→ Aim: Transcribe the material below exactly as it appears.

——————————

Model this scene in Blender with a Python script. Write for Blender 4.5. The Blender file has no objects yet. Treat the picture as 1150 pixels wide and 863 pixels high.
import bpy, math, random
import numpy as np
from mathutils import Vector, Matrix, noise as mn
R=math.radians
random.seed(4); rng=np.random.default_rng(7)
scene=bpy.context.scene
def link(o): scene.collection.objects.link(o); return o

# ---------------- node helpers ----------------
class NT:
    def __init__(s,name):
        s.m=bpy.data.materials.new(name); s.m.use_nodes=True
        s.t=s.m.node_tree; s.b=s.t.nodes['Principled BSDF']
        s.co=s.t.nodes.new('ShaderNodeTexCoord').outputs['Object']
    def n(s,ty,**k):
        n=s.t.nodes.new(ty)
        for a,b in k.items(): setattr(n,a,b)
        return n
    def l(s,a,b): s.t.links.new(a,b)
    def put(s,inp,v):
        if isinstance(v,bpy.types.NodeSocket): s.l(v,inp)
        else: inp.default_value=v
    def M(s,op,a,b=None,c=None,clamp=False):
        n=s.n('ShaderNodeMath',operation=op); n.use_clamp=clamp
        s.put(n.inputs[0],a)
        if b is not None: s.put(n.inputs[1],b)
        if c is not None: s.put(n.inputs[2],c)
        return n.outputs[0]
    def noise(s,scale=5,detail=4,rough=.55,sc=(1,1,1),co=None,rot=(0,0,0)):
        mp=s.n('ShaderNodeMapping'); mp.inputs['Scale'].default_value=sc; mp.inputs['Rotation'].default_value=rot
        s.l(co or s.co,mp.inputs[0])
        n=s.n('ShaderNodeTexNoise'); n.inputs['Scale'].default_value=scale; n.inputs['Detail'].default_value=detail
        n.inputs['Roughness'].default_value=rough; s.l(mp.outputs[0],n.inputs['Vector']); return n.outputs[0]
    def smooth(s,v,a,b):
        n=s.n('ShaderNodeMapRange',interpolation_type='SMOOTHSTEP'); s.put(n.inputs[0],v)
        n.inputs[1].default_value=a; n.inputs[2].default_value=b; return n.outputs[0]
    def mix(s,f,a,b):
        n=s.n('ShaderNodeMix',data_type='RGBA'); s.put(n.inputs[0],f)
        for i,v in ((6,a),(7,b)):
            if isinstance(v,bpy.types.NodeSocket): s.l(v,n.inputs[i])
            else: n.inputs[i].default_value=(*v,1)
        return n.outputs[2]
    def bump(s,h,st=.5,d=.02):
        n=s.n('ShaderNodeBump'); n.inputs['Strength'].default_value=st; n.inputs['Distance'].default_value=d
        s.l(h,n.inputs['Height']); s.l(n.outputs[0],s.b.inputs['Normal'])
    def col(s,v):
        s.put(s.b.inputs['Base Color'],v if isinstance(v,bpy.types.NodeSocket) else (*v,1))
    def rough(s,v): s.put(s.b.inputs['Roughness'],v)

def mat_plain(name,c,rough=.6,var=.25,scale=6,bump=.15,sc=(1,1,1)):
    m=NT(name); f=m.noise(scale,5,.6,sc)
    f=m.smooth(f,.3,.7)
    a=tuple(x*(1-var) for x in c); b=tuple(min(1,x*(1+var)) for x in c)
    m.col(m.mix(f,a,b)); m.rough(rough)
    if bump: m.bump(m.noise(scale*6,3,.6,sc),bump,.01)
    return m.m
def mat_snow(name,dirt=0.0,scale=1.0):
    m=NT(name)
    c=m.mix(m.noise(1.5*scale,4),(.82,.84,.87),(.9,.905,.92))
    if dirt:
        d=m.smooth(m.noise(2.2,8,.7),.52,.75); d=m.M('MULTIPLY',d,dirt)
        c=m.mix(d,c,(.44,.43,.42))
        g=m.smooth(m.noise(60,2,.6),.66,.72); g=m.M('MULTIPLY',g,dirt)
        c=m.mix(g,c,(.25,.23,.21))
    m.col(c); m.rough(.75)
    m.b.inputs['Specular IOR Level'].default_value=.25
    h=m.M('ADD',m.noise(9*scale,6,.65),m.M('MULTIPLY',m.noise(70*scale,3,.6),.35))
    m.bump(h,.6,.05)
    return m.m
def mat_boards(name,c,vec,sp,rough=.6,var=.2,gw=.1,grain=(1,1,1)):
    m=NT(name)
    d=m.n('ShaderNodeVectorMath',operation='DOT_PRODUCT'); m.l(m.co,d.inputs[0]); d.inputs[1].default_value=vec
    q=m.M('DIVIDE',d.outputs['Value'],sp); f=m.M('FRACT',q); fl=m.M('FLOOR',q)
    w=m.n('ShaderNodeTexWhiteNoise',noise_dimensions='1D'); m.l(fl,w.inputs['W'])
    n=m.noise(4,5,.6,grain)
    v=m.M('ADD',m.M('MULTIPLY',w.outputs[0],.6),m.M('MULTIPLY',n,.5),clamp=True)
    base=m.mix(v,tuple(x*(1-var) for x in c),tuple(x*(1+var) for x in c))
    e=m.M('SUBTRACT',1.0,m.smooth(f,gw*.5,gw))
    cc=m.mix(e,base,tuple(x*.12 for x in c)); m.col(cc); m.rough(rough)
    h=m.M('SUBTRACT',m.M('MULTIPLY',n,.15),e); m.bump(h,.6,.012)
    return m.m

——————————

→ Complete output:
Model this scene in Blender with a Python script. Write for Blender 4.5. The Blender file has no objects yet. Treat the picture as 1150 pixels wide and 863 pixels high.
import bpy, math, random
import numpy as np
from mathutils import Vector, Matrix, noise as mn
R=math.radians
random.seed(4); rng=np.random.default_rng(7)
scene=bpy.context.scene
def link(o): scene.collection.objects.link(o); return o

# ---------------- node helpers ----------------
class NT:
    def __init__(s,name):
        s.m=bpy.data.materials.new(name); s.m.use_nodes=True
        s.t=s.m.node_tree; s.b=s.t.nodes['Principled BSDF']
        s.co=s.t.nodes.new('ShaderNodeTexCoord').outputs['Object']
    def n(s,ty,**k):
        n=s.t.nodes.new(ty)
        for a,b in k.items(): setattr(n,a,b)
        return n
    def l(s,a,b): s.t.links.new(a,b)
    def put(s,inp,v):
        if isinstance(v,bpy.types.NodeSocket): s.l(v,inp)
        else: inp.default_value=v
    def M(s,op,a,b=None,c=None,clamp=False):
        n=s.n('ShaderNodeMath',operation=op); n.use_clamp=clamp
        s.put(n.inputs[0],a)
        if b is not None: s.put(n.inputs[1],b)
        if c is not None: s.put(n.inputs[2],c)
        return n.outputs[0]
    def noise(s,scale=5,detail=4,rough=.55,sc=(1,1,1),co=None,rot=(0,0,0)):
        mp=s.n('ShaderNodeMapping'); mp.inputs['Scale'].default_value=sc; mp.inputs['Rotation'].default_value=rot
        s.l(co or s.co,mp.inputs[0])
        n=s.n('ShaderNodeTexNoise'); n.inputs['Scale'].default_value=scale; n.inputs['Detail'].default_value=detail
        n.inputs['Roughness'].default_value=rough; s.l(mp.outputs[0],n.inputs['Vector']); return n.outputs[0]
    def smooth(s,v,a,b):
        n=s.n('ShaderNodeMapRange',interpolation_type='SMOOTHSTEP'); s.put(n.inputs[0],v)
        n.inputs[1].default_value=a; n.inputs[2].default_value=b; return n.outputs[0]
    def mix(s,f,a,b):
        n=s.n('ShaderNodeMix',data_type='RGBA'); s.put(n.inputs[0],f)
        for i,v in ((6,a),(7,b)):
            if isinstance(v,bpy.types.NodeSocket): s.l(v,n.inputs[i])
            else: n.inputs[i].default_value=(*v,1)
        return n.outputs[2]
    def bump(s,h,st=.5,d=.02):
        n=s.n('ShaderNodeBump'); n.inputs['Strength'].default_value=st; n.inputs['Distance'].default_value=d
        s.l(h,n.inputs['Height']); s.l(n.outputs[0],s.b.inputs['Normal'])
    def col(s,v):
        s.put(s.b.inputs['Base Color'],v if isinstance(v,bpy.types.NodeSocket) else (*v,1))
    def rough(s,v): s.put(s.b.inputs['Roughness'],v)

def mat_plain(name,c,rough=.6,var=.25,scale=6,bump=.15,sc=(1,1,1)):
    m=NT(name); f=m.noise(scale,5,.6,sc)
    f=m.smooth(f,.3,.7)
    a=tuple(x*(1-var) for x in c); b=tuple(min(1,x*(1+var)) for x in c)
    m.col(m.mix(f,a,b)); m.rough(rough)
    if bump: m.bump(m.noise(scale*6,3,.6,sc),bump,.01)
    return m.m
def mat_snow(name,dirt=0.0,scale=1.0):
    m=NT(name)
    c=m.mix(m.noise(1.5*scale,4),(.82,.84,.87),(.9,.905,.92))
    if dirt:
        d=m.smooth(m.noise(2.2,8,.7),.52,.75); d=m.M('MULTIPLY',d,dirt)
        c=m.mix(d,c,(.44,.43,.42))
        g=m.smooth(m.noise(60,2,.6),.66,.72); g=m.M('MULTIPLY',g,dirt)
        c=m.mix(g,c,(.25,.23,.21))
    m.col(c); m.rough(.75)
    m.b.inputs['Specular IOR Level'].default_value=.25
    h=m.M('ADD',m.noise(9*scale,6,.65),m.M('MULTIPLY',m.noise(70*scale,3,.6),.35))
    m.bump(h,.6,.05)
    return m.m
def mat_boards(name,c,vec,sp,rough=.6,var=.2,gw=.1,grain=(1,1,1)):
    m=NT(name)
    d=m.n('ShaderNodeVectorMath',operation='DOT_PRODUCT'); m.l(m.co,d.inputs[0]); d.inputs[1].default_value=vec
    q=m.M('DIVIDE',d.outputs['Value'],sp); f=m.M('FRACT',q); fl=m.M('FLOOR',q)
    w=m.n('ShaderNodeTexWhiteNoise',noise_dimensions='1D'); m.l(fl,w.inputs['W'])
    n=m.noise(4,5,.6,grain)
    v=m.M('ADD',m.M('MULTIPLY',w.outputs[0],.6),m.M('MULTIPLY',n,.5),clamp=True)
    base=m.mix(v,tuple(x*(1-var) for x in c),tuple(x*(1+var) for x in c))
    e=m.M('SUBTRACT',1.0,m.smooth(f,gw*.5,gw))
    cc=m.mix(e,base,tuple(x*.12 for x in c)); m.col(cc); m.rough(rough)
    h=m.M('SUBTRACT',m.M('MULTIPLY',n,.15),e); m.bump(h,.6,.012)
    return m.m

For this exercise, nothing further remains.